WRITTEN INSTRUCTION: Output the full material exactly as it appears here.
——————————
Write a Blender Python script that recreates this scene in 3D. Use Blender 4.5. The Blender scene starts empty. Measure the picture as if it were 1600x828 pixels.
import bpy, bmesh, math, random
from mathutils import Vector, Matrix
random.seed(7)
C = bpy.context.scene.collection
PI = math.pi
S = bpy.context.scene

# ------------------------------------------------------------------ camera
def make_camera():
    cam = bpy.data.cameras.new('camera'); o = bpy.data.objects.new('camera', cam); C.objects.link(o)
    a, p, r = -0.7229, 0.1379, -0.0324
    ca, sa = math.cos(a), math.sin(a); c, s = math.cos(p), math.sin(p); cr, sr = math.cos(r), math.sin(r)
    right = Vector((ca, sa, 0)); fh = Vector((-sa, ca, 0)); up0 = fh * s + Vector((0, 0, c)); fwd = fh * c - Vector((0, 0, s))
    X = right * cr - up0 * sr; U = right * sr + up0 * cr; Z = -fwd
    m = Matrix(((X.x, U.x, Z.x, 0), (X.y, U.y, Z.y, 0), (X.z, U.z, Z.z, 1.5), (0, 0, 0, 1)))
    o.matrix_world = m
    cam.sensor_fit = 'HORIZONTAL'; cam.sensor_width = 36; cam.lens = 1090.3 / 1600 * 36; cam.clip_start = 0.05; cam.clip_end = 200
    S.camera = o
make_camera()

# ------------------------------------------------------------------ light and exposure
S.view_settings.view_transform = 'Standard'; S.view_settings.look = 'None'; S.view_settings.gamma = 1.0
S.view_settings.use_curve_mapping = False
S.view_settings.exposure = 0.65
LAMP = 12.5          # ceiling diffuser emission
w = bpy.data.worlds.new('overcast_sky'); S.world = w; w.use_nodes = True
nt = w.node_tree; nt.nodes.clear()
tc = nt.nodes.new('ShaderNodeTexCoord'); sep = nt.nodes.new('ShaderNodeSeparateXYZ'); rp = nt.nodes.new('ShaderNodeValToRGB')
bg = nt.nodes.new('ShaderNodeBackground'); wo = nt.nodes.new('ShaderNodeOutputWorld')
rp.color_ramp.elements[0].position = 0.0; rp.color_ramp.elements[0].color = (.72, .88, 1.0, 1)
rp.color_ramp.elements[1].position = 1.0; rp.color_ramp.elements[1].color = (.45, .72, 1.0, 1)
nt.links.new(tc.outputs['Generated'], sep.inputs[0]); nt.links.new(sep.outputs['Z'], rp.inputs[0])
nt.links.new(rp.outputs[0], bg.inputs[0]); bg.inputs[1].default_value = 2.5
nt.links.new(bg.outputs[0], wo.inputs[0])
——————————
THE ANSWER:
Write a Blender Python script that recreates this scene in 3D. Use Blender 4.5. The Blender scene starts empty. Measure the picture as if it were 1600x828 pixels.
import bpy, bmesh, math, random
from mathutils import Vector, Matrix
random.seed(7)
C = bpy.context.scene.collection
PI = math.pi
S = bpy.context.scene

# ------------------------------------------------------------------ camera
def make_camera():
    cam = bpy.data.cameras.new('camera'); o = bpy.data.objects.new('camera', cam); C.objects.link(o)
    a, p, r = -0.7229, 0.1379, -0.0324
    ca, sa = math.cos(a), math.sin(a); c, s = math.cos(p), math.sin(p); cr, sr = math.cos(r), math.sin(r)
    right = Vector((ca, sa, 0)); fh = Vector((-sa, ca, 0)); up0 = fh * s + Vector((0, 0, c)); fwd = fh * c - Vector((0, 0, s))
    X = right * cr - up0 * sr; U = right * sr + up0 * cr; Z = -fwd
    m = Matrix(((X.x, U.x, Z.x, 0), (X.y, U.y, Z.y, 0), (X.z, U.z, Z.z, 1.5), (0, 0, 0, 1)))
    o.matrix_world = m
    cam.sensor_fit = 'HORIZONTAL'; cam.sensor_width = 36; cam.lens = 1090.3 / 1600 * 36; cam.clip_start = 0.05; cam.clip_end = 200
    S.camera = o
make_camera()

# ------------------------------------------------------------------ light and exposure
S.view_settings.view_transform = 'Standard'; S.view_settings.look = 'None'; S.view_settings.gamma = 1.0
S.view_settings.use_curve_mapping = False
S.view_settings.exposure = 0.65
LAMP = 12.5          # ceiling diffuser emission
w = bpy.data.worlds.new('overcast_sky'); S.world = w; w.use_nodes = True
nt = w.node_tree; nt.nodes.clear()
tc = nt.nodes.new('ShaderNodeTexCoord'); sep = nt.nodes.new('ShaderNodeSeparateXYZ'); rp = nt.nodes.new('ShaderNodeValToRGB')
bg = nt.nodes.new('ShaderNodeBackground'); wo = nt.nodes.new('ShaderNodeOutputWorld')
rp.color_ramp.elements[0].position = 0.0; rp.color_ramp.elements[0].color = (.72, .88, 1.0, 1)
rp.color_ramp.elements[1].position = 1.0; rp.color_ramp.elements[1].color = (.45, .72, 1.0, 1)
nt.links.new(tc.outputs['Generated'], sep.inputs[0]); nt.links.new(sep.outputs['Z'], rp.inputs[0])
nt.links.new(rp.outputs[0], bg.inputs[0]); bg.inputs[1].default_value = 2.5
nt.links.new(bg.outputs[0], wo.inputs[0])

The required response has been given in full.